INPUT:

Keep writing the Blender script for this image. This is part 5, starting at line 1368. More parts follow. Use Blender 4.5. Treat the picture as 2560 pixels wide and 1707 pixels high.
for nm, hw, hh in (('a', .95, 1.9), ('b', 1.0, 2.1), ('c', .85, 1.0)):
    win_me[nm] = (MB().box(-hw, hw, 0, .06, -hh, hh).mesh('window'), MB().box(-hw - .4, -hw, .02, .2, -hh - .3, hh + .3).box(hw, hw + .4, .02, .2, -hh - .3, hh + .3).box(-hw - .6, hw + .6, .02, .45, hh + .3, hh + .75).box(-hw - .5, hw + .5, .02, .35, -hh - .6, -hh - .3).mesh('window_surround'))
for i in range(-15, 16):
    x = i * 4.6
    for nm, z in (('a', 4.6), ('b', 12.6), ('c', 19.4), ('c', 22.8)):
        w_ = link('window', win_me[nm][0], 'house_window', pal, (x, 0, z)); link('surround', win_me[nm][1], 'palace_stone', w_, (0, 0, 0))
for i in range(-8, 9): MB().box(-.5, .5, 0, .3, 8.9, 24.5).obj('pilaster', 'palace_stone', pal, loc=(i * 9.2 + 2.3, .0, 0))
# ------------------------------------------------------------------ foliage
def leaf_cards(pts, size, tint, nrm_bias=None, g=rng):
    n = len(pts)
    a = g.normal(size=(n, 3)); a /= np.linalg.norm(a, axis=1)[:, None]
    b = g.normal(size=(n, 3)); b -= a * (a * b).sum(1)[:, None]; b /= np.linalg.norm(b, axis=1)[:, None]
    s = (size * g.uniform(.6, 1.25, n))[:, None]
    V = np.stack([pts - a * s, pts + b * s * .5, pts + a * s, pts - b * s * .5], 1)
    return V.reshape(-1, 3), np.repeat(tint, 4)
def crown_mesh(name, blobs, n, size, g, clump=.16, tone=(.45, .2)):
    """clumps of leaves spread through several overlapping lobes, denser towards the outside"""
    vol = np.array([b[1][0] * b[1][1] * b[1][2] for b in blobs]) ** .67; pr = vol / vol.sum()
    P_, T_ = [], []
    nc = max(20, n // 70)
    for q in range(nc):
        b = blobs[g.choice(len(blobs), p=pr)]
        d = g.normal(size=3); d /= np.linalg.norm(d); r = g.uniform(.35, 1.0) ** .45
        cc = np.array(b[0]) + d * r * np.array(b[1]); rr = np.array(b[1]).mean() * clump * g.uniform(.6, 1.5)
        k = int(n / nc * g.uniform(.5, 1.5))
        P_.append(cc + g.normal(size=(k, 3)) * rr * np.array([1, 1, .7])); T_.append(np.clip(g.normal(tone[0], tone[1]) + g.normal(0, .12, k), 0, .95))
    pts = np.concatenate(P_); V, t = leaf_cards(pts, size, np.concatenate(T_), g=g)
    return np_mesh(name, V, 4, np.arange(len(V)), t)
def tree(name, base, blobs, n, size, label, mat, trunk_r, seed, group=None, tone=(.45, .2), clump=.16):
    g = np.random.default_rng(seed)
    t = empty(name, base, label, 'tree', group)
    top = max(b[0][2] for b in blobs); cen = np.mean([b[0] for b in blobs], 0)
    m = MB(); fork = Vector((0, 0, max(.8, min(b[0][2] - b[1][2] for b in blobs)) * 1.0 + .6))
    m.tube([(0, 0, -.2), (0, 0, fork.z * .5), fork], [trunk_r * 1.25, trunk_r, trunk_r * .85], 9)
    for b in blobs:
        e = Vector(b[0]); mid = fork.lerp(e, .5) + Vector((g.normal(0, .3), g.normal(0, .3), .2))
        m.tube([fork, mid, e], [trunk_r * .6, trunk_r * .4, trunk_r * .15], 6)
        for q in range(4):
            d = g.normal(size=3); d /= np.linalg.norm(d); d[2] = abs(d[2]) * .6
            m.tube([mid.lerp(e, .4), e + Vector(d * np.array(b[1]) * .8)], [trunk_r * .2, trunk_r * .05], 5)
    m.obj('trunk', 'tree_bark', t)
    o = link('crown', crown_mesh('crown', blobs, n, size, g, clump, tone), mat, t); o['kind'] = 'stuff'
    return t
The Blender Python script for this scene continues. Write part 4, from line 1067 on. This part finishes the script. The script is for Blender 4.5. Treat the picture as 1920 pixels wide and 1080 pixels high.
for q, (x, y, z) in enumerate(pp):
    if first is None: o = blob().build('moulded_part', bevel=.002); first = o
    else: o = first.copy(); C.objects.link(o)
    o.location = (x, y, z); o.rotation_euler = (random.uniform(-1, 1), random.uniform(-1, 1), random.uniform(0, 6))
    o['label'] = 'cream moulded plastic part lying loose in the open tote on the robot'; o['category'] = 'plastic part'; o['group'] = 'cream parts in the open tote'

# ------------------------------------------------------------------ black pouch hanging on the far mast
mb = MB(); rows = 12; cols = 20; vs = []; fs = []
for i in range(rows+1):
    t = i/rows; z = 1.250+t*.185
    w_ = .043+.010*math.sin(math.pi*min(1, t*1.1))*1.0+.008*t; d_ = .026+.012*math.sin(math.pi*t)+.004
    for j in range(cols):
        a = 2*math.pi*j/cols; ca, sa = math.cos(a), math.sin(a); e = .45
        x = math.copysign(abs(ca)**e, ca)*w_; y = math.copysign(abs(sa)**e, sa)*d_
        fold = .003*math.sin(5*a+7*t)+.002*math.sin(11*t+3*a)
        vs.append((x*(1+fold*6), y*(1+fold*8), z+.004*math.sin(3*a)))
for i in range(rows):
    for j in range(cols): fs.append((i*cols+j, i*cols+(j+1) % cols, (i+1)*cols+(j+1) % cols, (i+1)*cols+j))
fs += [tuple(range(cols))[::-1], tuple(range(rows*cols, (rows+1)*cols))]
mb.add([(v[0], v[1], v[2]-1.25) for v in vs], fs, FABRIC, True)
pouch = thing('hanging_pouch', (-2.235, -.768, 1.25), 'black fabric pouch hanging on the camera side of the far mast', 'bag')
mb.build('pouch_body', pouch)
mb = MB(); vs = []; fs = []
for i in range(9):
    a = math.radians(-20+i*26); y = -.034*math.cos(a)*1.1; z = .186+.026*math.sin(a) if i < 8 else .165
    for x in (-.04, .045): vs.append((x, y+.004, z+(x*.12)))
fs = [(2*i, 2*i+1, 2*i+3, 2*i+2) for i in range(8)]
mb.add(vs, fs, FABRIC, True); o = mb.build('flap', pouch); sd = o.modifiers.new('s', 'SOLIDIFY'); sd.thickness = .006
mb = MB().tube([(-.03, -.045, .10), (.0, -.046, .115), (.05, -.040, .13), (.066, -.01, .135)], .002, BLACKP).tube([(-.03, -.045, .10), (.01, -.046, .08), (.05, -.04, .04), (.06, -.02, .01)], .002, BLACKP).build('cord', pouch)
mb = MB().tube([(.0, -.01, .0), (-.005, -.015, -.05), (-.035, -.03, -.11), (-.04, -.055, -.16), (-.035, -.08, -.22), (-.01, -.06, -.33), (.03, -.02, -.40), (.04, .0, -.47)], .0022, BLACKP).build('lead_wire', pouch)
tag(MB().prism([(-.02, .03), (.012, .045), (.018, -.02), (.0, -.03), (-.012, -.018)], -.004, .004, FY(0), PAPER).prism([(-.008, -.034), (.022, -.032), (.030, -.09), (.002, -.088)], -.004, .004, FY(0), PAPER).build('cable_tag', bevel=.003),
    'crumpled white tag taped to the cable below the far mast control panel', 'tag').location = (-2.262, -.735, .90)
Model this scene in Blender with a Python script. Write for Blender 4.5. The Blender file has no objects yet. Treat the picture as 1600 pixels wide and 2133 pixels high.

SET TASK: Copy out each record exactly as given, omitting none.

EXERCISE ANSWER:
Keep writing the Blender script for this image. This is part 5, starting at line 1368. More parts follow. Use Blender 4.5. Treat the picture as 2560 pixels wide and 1707 pixels high.
for nm, hw, hh in (('a', .95, 1.9), ('b', 1.0, 2.1), ('c', .85, 1.0)):
    win_me[nm] = (MB().box(-hw, hw, 0, .06, -hh, hh).mesh('window'), MB().box(-hw - .4, -hw, .02, .2, -hh - .3, hh + .3).box(hw, hw + .4, .02, .2, -hh - .3, hh + .3).box(-hw - .6, hw + .6, .02, .45, hh + .3, hh + .75).box(-hw - .5, hw + .5, .02, .35, -hh - .6, -hh - .3).mesh('window_surround'))
for i in range(-15, 16):
    x = i * 4.6
    for nm, z in (('a', 4.6), ('b', 12.6), ('c', 19.4), ('c', 22.8)):
        w_ = link('window', win_me[nm][0], 'house_window', pal, (x, 0, z)); link('surround', win_me[nm][1], 'palace_stone', w_, (0, 0, 0))
for i in range(-8, 9): MB().box(-.5, .5, 0, .3, 8.9, 24.5).obj('pilaster', 'palace_stone', pal, loc=(i * 9.2 + 2.3, .0, 0))
# ------------------------------------------------------------------ foliage
def leaf_cards(pts, size, tint, nrm_bias=None, g=rng):
    n = len(pts)
    a = g.normal(size=(n, 3)); a /= np.linalg.norm(a, axis=1)[:, None]
    b = g.normal(size=(n, 3)); b -= a * (a * b).sum(1)[:, None]; b /= np.linalg.norm(b, axis=1)[:, None]
    s = (size * g.uniform(.6, 1.25, n))[:, None]
    V = np.stack([pts - a * s, pts + b * s * .5, pts + a * s, pts - b * s * .5], 1)
    return V.reshape(-1, 3), np.repeat(tint, 4)
def crown_mesh(name, blobs, n, size, g, clump=.16, tone=(.45, .2)):
    """clumps of leaves spread through several overlapping lobes, denser towards the outside"""
    vol = np.array([b[1][0] * b[1][1] * b[1][2] for b in blobs]) ** .67; pr = vol / vol.sum()
    P_, T_ = [], []
    nc = max(20, n // 70)
    for q in range(nc):
        b = blobs[g.choice(len(blobs), p=pr)]
        d = g.normal(size=3); d /= np.linalg.norm(d); r = g.uniform(.35, 1.0) ** .45
        cc = np.array(b[0]) + d * r * np.array(b[1]); rr = np.array(b[1]).mean() * clump * g.uniform(.6, 1.5)
        k = int(n / nc * g.uniform(.5, 1.5))
        P_.append(cc + g.normal(size=(k, 3)) * rr * np.array([1, 1, .7])); T_.append(np.clip(g.normal(tone[0], tone[1]) + g.normal(0, .12, k), 0, .95))
    pts = np.concatenate(P_); V, t = leaf_cards(pts, size, np.concatenate(T_), g=g)
    return np_mesh(name, V, 4, np.arange(len(V)), t)
def tree(name, base, blobs, n, size, label, mat, trunk_r, seed, group=None, tone=(.45, .2), clump=.16):
    g = np.random.default_rng(seed)
    t = empty(name, base, label, 'tree', group)
    top = max(b[0][2] for b in blobs); cen = np.mean([b[0] for b in blobs], 0)
    m = MB(); fork = Vector((0, 0, max(.8, min(b[0][2] - b[1][2] for b in blobs)) * 1.0 + .6))
    m.tube([(0, 0, -.2), (0, 0, fork.z * .5), fork], [trunk_r * 1.25, trunk_r, trunk_r * .85], 9)
    for b in blobs:
        e = Vector(b[0]); mid = fork.lerp(e, .5) + Vector((g.normal(0, .3), g.normal(0, .3), .2))
        m.tube([fork, mid, e], [trunk_r * .6, trunk_r * .4, trunk_r * .15], 6)
        for q in range(4):
            d = g.normal(size=3); d /= np.linalg.norm(d); d[2] = abs(d[2]) * .6
            m.tube([mid.lerp(e, .4), e + Vector(d * np.array(b[1]) * .8)], [trunk_r * .2, trunk_r * .05], 5)
    m.obj('trunk', 'tree_bark', t)
    o = link('crown', crown_mesh('crown', blobs, n, size, g, clump, tone), mat, t); o['kind'] = 'stuff'
    return t
The Blender Python script for this scene continues. Write part 4, from line 1067 on. This part finishes the script. The script is for Blender 4.5. Treat the picture as 1920 pixels wide and 1080 pixels high.
for q, (x, y, z) in enumerate(pp):
    if first is None: o = blob().build('moulded_part', bevel=.002); first = o
    else: o = first.copy(); C.objects.link(o)
    o.location = (x, y, z); o.rotation_euler = (random.uniform(-1, 1), random.uniform(-1, 1), random.uniform(0, 6))
    o['label'] = 'cream moulded plastic part lying loose in the open tote on the robot'; o['category'] = 'plastic part'; o['group'] = 'cream parts in the open tote'

# ------------------------------------------------------------------ black pouch hanging on the far mast
mb = MB(); rows = 12; cols = 20; vs = []; fs = []
for i in range(rows+1):
    t = i/rows; z = 1.250+t*.185
    w_ = .043+.010*math.sin(math.pi*min(1, t*1.1))*1.0+.008*t; d_ = .026+.012*math.sin(math.pi*t)+.004
    for j in range(cols):
        a = 2*math.pi*j/cols; ca, sa = math.cos(a), math.sin(a); e = .45
        x = math.copysign(abs(ca)**e, ca)*w_; y = math.copysign(abs(sa)**e, sa)*d_
        fold = .003*math.sin(5*a+7*t)+.002*math.sin(11*t+3*a)
        vs.append((x*(1+fold*6), y*(1+fold*8), z+.004*math.sin(3*a)))
for i in range(rows):
    for j in range(cols): fs.append((i*cols+j, i*cols+(j+1) % cols, (i+1)*cols+(j+1) % cols, (i+1)*cols+j))
fs += [tuple(range(cols))[::-1], tuple(range(rows*cols, (rows+1)*cols))]
mb.add([(v[0], v[1], v[2]-1.25) for v in vs], fs, FABRIC, True)
pouch = thing('hanging_pouch', (-2.235, -.768, 1.25), 'black fabric pouch hanging on the camera side of the far mast', 'bag')
mb.build('pouch_body', pouch)
mb = MB(); vs = []; fs = []
for i in range(9):
    a = math.radians(-20+i*26); y = -.034*math.cos(a)*1.1; z = .186+.026*math.sin(a) if i < 8 else .165
    for x in (-.04, .045): vs.append((x, y+.004, z+(x*.12)))
fs = [(2*i, 2*i+1, 2*i+3, 2*i+2) for i in range(8)]
mb.add(vs, fs, FABRIC, True); o = mb.build('flap', pouch); sd = o.modifiers.new('s', 'SOLIDIFY'); sd.thickness = .006
mb = MB().tube([(-.03, -.045, .10), (.0, -.046, .115), (.05, -.040, .13), (.066, -.01, .135)], .002, BLACKP).tube([(-.03, -.045, .10), (.01, -.046, .08), (.05, -.04, .04), (.06, -.02, .01)], .002, BLACKP).build('cord', pouch)
mb = MB().tube([(.0, -.01, .0), (-.005, -.015, -.05), (-.035, -.03, -.11), (-.04, -.055, -.16), (-.035, -.08, -.22), (-.01, -.06, -.33), (.03, -.02, -.40), (.04, .0, -.47)], .0022, BLACKP).build('lead_wire', pouch)
tag(MB().prism([(-.02, .03), (.012, .045), (.018, -.02), (.0, -.03), (-.012, -.018)], -.004, .004, FY(0), PAPER).prism([(-.008, -.034), (.022, -.032), (.030, -.09), (.002, -.088)], -.004, .004, FY(0), PAPER).build('cable_tag', bevel=.003),
    'crumpled white tag taped to the cable below the far mast control panel', 'tag').location = (-2.262, -.735, .90)
Model this scene in Blender with a Python script. Write for Blender 4.5. The Blender file has no objects yet. Treat the picture as 1600 pixels wide and 2133 pixels high.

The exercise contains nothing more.